Umarmungen, Tränen, Moshpits & Bierduschen
„Mir ist erst vor Kurzem bewusst geworden, dass vereinzelte Mitglieder der Band Anxious gerade einmal drei Jahre alt waren, als wir vor achtzehn Jahren angefangen haben Musik zu machen.“, erzählt Dan Campbell. Mit seinem rötlichen Bart und der ins Gesicht gezogenen Kappe – unscheinbar wie immer – ist er sichtlich gerührt. Gerührt, weil Denver nach all den Jahren noch so zahlreich und verlässlich auftaucht und ab Sekunde eins in einer Lautstärke mitsingt, die bisher beim Blick in das randvolle Venue kaum zu erahnen war. Ab „There, There“ startet Campbell mit Ansätzen von scherzhaft bis erschreckend seine Definition der
“Greatest Generation” zu erläutern. „Wir haben uns viel Mühe mit dem Line-up dieser Tour gegeben. Für uns verkörpern diese Bands die Zukunft unserer Szene und unserer Generation. Und wir alle wissen: The Wonder Years stehen nach all den Jahren dem Ende der Band näher als dem Anfang“. Klar kann ein Poppunksong auch von der ersten großen Liebe handeln, bei The Wonder Years aber finden genauso ernsthafte und persönliche Themen Einzug in die Texte.

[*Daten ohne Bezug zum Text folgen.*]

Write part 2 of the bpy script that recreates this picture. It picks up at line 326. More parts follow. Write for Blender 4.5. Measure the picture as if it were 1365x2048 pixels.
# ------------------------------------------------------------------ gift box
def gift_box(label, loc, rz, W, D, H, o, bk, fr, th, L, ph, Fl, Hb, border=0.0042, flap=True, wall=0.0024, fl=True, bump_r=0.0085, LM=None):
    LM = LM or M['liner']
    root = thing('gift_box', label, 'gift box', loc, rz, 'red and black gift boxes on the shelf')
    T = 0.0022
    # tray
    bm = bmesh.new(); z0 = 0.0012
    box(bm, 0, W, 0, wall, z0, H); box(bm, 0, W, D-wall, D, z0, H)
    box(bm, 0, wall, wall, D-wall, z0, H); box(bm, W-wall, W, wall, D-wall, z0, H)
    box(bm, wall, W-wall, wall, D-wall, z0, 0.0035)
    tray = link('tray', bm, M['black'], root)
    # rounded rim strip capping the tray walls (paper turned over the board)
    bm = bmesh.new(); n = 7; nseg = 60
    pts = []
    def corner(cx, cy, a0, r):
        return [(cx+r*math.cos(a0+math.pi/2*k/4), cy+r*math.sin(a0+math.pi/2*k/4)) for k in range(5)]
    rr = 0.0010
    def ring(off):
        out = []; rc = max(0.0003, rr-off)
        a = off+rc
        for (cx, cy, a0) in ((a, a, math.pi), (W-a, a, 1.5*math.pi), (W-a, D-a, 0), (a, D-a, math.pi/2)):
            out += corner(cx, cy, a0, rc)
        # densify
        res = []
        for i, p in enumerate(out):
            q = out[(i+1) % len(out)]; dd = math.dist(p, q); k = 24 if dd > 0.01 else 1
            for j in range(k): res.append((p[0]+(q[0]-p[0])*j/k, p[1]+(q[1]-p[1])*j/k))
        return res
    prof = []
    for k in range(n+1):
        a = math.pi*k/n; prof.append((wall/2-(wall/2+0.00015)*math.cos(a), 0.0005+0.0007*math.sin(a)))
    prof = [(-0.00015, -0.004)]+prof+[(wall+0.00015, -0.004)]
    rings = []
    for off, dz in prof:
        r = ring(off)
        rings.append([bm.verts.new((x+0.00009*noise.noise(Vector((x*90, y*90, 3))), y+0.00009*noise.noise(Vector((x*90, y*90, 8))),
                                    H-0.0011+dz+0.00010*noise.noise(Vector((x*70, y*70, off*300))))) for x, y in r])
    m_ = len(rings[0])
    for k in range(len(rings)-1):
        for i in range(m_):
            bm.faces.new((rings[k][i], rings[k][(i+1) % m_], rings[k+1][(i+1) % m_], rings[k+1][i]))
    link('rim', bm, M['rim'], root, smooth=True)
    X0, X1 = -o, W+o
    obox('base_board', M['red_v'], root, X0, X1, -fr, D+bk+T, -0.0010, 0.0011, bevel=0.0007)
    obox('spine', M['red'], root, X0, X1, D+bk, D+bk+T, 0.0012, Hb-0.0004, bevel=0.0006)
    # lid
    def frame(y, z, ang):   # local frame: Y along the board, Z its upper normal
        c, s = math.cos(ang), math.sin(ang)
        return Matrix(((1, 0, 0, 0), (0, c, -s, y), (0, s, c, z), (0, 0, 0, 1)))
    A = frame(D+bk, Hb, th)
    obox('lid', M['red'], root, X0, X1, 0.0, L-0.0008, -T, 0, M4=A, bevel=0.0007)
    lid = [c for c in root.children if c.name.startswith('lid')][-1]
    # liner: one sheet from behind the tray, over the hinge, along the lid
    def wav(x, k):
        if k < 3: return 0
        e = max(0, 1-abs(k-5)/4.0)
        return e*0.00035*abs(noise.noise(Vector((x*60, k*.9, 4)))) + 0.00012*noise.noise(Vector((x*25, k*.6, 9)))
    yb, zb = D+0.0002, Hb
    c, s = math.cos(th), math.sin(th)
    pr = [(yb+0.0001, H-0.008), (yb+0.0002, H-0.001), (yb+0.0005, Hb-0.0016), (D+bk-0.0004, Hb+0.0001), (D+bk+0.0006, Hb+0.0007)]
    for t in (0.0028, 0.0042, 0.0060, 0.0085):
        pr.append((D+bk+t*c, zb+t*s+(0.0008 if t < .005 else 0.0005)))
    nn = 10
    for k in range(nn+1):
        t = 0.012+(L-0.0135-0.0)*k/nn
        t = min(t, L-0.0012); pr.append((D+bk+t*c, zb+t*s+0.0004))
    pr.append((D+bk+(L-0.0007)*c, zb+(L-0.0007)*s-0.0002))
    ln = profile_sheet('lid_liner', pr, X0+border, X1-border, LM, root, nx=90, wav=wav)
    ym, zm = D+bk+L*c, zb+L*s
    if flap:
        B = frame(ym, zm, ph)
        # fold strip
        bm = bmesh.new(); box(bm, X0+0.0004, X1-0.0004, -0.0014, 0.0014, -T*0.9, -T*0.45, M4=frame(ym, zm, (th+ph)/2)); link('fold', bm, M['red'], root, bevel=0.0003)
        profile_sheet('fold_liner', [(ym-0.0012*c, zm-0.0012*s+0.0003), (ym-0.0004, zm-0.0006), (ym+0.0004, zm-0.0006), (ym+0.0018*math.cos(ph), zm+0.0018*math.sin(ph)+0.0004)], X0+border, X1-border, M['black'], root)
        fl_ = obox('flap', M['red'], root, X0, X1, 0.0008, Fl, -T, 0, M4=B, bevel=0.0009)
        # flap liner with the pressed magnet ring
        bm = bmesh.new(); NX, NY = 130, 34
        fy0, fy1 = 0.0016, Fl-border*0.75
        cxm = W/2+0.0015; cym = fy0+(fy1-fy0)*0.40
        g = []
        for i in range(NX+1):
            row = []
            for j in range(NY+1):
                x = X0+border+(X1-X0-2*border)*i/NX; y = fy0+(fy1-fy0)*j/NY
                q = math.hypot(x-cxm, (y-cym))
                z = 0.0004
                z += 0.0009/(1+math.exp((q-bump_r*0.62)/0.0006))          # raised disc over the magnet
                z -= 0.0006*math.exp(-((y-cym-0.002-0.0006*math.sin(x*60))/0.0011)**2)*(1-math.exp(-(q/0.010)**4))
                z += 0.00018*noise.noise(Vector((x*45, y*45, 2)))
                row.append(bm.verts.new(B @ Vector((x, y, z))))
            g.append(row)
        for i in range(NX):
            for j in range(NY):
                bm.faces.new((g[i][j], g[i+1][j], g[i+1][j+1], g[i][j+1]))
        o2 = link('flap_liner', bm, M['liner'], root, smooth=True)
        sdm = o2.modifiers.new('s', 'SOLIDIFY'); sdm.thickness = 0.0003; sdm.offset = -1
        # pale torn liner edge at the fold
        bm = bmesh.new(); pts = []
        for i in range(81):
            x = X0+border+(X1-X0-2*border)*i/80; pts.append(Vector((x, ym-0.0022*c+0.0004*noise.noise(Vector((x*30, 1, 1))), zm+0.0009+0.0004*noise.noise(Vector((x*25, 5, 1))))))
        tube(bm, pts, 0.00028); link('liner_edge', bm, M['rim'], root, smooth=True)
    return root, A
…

Ein Blick durch den Saal während “Passing Through A Screendoor”, “Dismantling Summer” oder “Teenage Parents” sorgt für handfeste Beweise: Umarmungen, Tränen, Moshpits und Bierduschen zollen den dreizehn Songs Respekt, dazu gibt der Philadelphia-Sechser vor der 3D-Kulisse des Albumartworks alles.
Kerbe der ewigen Jugend
“The Devil In My Bloodstream” wird mitsamt Piano und Vocal-Support von Youssef abgeliefert und natürlich steht schon lange vor der Reprise-Ballade “I Just Want To Sell Out My Funeral” fest, dass The Wonder Years noch nicht in die Katakomben des Ogden Theaters entlassen werden können. “Es ist vielleicht etwas arrogant das zu behaupten, aber diese Band ist 2023 besser als jemals zuvor“ bestätigt Campbell und spricht nach dem Release vom 2022er “The Hum Goes On Forever” wahre Worte. Nach kurzem Luftholen und Abklatschen mit alten Bekannten und Wegbegleitern backstage kehren The Wonder Years zurück, um die knapp 90 Minuten Spielzeit vollzumachen. “Low Tides”, “Came Out Swinging” “Cardinals” und das Outtake “Goddamnitall” schnitzen gekonnt weiter an der Kerbe der ewigen Jugend, obwohl graue Haare und Existenzängste Skateboards und Kellerclubs erfolgreich abgelöst haben. Oder haben sie das? Das Blut puckert, die Stimmbänder schmerzen. So gut war und ist „The Greatest Generation“ auch zehn Jahre später. Und: The Wonder Years waren nie besser als am heutigen Abend, 18 lange Jahre nach ihrer Gründung. Soupy’s Sohn wird ihm verzeihen, am heutigen Morgen in ein Flugzeug Richtung Denver gestiegen zu sein.